Exponents are a fundamental part of algebra. They allow us to express repeated multiplication in a concise way. The laws of exponents help us simplify expressions with exponents easily:

• Product of powers: Multiply the coefficients, and add the exponents if the bases are the same. \(a^m \cdot a^n = a^{m+n}\).
• Quotient of powers: Divide the coefficients and subtract the exponents. \(a^m / a^n = a^{m-n}\).
• Power of a power: Multiply the exponents \((a^m)^n = a^{mn}\).

For the given problem \( \frac{7 x^2}{x^3} \), we see that both the numerator and the denominator have the base \(x\). Using the quotient law, we set \(m = 2\) and \(n = 3\), which simplifies to \(x^{-1}\). This rule is essential when dealing with expressions that involve division of like bases.
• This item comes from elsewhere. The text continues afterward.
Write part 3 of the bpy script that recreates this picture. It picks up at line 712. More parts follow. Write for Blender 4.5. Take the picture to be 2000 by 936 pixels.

Negative exponents might confuse at first, but they're straightforward once you get the hang of them. A negative exponent tells us that we should find the reciprocal of the base and turn the exponent into positive. For instance, \(a^{-n} = \frac{1}{a^n}\). This means:

• Flip the base: If you have \(x^{-1}\), it becomes \(\frac{1}{x}\).
• From numerator to denominator: Negative exponents can move terms from the numerator to the denominator. For example, in our expression, \(7x^{-1}\) becomes \(\frac{7}{x}\).
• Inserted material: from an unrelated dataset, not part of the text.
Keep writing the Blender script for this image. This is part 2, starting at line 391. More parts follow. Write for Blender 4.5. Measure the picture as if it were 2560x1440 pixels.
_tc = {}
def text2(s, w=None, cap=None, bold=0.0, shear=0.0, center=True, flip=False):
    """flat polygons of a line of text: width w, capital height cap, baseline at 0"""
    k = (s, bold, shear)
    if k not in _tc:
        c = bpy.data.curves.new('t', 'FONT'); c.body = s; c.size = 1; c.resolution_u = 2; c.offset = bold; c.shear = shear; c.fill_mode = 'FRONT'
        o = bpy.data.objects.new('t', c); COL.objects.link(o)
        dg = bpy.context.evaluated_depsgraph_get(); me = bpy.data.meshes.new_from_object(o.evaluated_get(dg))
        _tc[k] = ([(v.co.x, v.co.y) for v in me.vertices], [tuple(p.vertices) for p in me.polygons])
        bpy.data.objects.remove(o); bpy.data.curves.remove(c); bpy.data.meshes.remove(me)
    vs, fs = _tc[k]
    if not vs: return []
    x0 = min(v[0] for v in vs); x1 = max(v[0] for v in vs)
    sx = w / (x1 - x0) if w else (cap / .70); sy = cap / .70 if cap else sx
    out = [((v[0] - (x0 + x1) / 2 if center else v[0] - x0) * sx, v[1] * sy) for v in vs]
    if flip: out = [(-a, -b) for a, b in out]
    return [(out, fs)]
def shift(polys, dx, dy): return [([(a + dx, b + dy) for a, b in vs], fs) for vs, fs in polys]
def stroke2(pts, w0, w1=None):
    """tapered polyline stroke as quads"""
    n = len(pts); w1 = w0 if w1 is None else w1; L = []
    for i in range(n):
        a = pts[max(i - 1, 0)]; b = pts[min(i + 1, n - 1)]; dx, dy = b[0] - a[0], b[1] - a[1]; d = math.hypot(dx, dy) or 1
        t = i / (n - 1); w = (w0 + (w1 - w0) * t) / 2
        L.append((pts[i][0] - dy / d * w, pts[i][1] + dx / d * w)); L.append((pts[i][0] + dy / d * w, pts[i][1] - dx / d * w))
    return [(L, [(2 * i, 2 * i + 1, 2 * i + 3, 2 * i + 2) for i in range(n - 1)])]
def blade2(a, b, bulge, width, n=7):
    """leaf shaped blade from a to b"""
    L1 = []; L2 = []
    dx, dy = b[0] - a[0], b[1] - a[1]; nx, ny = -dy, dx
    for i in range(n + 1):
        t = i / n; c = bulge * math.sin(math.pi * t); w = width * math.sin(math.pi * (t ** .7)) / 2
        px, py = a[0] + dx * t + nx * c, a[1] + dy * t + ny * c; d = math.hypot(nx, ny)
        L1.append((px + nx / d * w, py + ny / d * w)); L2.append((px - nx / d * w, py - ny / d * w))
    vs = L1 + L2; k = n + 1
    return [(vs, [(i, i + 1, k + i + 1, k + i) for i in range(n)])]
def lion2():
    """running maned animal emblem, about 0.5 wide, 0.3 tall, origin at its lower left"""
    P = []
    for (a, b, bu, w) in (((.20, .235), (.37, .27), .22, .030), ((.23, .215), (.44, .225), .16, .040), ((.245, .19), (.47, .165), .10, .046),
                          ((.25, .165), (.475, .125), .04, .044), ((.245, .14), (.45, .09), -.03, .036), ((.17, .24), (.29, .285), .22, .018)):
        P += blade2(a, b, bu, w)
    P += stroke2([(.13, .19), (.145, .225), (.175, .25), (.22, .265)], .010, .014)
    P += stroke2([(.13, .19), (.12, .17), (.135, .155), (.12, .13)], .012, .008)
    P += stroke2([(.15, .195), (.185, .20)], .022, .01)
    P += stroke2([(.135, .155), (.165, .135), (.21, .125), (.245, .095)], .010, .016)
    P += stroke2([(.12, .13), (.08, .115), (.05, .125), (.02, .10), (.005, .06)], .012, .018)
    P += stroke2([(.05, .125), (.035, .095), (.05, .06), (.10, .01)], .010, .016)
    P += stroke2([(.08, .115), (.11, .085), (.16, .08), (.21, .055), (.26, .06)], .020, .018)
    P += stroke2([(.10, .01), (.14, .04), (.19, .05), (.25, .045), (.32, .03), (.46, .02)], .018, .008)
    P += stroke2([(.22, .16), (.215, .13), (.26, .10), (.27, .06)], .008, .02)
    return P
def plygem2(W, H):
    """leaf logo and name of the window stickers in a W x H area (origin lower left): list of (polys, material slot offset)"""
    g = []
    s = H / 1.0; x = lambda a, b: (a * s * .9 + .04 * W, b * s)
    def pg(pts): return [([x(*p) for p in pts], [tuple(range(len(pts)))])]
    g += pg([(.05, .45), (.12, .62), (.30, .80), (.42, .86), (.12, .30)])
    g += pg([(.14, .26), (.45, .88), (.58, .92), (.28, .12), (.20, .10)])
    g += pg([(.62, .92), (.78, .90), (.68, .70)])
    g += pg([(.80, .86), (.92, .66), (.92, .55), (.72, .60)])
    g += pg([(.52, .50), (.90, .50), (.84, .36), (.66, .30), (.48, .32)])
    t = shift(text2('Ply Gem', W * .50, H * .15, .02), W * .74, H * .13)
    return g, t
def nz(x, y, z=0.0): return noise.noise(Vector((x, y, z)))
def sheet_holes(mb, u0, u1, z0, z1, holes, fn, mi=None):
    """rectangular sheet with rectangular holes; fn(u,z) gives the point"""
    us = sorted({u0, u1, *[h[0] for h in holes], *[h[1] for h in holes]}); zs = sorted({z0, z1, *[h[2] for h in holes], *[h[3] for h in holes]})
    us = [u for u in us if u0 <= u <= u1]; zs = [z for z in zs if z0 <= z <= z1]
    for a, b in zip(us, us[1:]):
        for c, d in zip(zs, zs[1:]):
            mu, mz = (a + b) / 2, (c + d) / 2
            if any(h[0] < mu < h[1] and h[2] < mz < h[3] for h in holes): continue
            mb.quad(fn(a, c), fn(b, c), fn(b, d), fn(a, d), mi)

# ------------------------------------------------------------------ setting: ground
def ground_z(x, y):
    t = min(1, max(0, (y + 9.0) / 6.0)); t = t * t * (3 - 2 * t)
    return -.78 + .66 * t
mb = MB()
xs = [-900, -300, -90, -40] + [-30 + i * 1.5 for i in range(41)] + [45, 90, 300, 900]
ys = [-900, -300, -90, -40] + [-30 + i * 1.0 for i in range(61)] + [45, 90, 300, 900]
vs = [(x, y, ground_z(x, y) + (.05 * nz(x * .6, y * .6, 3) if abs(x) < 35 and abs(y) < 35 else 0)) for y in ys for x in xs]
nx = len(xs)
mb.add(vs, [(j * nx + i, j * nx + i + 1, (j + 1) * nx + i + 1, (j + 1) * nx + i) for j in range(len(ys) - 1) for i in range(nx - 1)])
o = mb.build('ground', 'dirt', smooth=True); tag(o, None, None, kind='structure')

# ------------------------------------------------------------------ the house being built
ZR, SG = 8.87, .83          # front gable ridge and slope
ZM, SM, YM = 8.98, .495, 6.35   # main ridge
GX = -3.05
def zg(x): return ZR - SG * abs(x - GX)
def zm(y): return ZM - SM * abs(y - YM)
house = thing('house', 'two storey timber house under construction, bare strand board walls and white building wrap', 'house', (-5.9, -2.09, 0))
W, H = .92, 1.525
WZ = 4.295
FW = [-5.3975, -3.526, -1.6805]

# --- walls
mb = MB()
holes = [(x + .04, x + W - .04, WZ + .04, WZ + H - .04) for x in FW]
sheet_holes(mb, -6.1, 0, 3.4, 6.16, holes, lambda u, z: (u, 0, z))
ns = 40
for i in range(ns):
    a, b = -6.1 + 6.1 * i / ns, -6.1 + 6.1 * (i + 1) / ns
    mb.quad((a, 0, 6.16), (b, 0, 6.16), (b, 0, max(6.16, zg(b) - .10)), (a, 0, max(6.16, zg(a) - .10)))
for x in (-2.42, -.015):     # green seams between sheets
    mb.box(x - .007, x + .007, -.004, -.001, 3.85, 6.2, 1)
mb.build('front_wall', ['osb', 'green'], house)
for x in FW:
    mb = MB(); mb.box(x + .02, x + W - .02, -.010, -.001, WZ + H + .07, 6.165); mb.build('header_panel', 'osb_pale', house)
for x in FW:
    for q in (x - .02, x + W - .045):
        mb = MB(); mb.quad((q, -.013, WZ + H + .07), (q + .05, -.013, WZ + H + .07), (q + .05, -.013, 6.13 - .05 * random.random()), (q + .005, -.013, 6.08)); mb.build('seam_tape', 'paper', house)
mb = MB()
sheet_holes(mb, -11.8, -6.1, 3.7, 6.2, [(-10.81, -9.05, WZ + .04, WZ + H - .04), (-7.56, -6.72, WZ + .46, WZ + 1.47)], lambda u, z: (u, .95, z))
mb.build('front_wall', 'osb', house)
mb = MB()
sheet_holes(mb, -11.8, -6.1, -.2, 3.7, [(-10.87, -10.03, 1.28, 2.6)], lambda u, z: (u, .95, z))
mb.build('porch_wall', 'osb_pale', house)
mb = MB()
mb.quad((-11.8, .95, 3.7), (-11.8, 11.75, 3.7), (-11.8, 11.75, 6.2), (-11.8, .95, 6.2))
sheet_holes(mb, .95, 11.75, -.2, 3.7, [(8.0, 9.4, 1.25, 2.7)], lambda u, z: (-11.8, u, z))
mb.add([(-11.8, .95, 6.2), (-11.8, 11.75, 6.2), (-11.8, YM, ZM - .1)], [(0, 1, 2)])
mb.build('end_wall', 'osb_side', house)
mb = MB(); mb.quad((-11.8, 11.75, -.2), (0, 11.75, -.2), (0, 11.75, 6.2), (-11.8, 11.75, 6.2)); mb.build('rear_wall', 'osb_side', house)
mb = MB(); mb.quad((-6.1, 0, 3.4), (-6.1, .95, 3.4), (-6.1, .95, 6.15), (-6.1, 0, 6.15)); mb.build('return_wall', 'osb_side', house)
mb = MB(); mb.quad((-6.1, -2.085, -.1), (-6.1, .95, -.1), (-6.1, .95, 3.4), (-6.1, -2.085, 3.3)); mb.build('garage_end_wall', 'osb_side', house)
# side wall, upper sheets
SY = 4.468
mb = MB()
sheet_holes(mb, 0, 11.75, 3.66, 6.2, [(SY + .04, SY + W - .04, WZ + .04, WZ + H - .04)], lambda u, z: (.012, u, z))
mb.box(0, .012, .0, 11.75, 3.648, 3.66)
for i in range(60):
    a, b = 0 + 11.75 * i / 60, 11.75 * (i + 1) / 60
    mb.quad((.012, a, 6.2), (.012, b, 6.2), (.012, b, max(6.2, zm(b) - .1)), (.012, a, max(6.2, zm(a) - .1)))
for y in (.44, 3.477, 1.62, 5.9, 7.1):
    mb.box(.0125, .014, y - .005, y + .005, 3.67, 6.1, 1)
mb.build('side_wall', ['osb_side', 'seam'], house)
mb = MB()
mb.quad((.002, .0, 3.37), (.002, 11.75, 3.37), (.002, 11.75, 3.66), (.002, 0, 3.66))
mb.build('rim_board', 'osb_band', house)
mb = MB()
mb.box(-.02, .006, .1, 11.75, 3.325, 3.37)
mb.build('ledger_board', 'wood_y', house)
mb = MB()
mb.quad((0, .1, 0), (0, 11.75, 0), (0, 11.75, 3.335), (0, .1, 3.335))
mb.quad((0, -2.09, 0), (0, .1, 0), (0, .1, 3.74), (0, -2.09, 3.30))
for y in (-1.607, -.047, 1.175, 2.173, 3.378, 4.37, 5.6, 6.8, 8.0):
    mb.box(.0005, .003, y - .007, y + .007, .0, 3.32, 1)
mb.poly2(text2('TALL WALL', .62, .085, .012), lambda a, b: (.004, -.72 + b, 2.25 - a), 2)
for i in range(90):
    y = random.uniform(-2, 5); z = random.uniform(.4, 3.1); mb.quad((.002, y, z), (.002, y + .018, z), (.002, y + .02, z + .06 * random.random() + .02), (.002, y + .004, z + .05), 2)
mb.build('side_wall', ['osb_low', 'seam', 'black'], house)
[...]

Understanding negative exponents deepens your comprehension of how terms rearrange themselves in expressions and equations, especially in simplifying rational expressions.
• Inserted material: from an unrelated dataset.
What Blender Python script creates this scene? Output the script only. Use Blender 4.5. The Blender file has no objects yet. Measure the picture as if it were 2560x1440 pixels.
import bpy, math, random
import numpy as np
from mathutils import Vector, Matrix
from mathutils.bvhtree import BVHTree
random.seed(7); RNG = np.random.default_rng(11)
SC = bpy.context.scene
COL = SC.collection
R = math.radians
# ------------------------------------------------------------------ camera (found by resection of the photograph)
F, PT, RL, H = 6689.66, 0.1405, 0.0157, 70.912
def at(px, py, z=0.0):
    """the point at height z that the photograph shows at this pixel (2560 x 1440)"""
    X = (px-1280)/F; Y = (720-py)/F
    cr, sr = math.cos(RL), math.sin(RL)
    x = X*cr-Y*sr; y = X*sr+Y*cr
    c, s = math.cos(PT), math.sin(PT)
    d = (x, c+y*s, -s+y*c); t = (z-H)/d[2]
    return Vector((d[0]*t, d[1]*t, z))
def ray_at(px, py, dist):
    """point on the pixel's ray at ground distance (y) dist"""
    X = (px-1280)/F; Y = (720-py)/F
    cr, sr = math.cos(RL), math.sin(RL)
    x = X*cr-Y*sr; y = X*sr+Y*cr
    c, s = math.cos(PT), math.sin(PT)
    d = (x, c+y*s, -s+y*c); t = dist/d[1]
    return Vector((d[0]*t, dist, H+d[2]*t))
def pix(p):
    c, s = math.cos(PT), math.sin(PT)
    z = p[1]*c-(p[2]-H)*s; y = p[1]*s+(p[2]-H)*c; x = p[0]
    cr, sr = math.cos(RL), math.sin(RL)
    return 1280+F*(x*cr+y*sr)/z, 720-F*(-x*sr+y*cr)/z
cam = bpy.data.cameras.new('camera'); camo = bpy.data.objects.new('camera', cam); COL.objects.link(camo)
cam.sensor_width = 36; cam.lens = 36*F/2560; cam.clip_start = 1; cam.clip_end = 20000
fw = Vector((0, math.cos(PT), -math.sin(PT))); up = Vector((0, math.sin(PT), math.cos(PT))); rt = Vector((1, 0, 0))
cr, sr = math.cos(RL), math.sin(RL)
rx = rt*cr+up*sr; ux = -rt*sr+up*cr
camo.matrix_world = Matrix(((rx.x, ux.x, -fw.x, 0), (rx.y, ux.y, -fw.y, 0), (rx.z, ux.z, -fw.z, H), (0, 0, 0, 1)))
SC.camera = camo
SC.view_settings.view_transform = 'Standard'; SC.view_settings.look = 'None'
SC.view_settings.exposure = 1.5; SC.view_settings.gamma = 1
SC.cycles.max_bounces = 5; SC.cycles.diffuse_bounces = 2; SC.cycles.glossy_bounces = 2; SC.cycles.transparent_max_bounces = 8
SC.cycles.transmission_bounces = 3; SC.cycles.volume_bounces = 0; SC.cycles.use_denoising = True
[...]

Rational expressions are fractions where the numerator and the denominator are polynomials. Simplifying rational expressions means making them easier to work with by reducing them to their simplest form. Here's where our prior knowledge of exponents comes handy:

• Simplification: Just like numerical fractions, divide common factors from the numerator and denominator.
• Exponents and variables: Laws of exponents simplify variables across the fraction bar (e.g., \(\frac{x^m}{x^n}\) becomes \(x^{m-n}\)).
• Negative exponents: Shift terms with negative exponents as we simplify. In our exercise, \(x^{-1}\) leads us to represent the expression as \(\frac{7}{x}\).

Simplifying rational expressions trains us to .combine all related rules and assemble a cleaner and more straightforward form. Mastering these concepts aid significantly in solving complex algebraic equations and understanding higher-degree mathematics.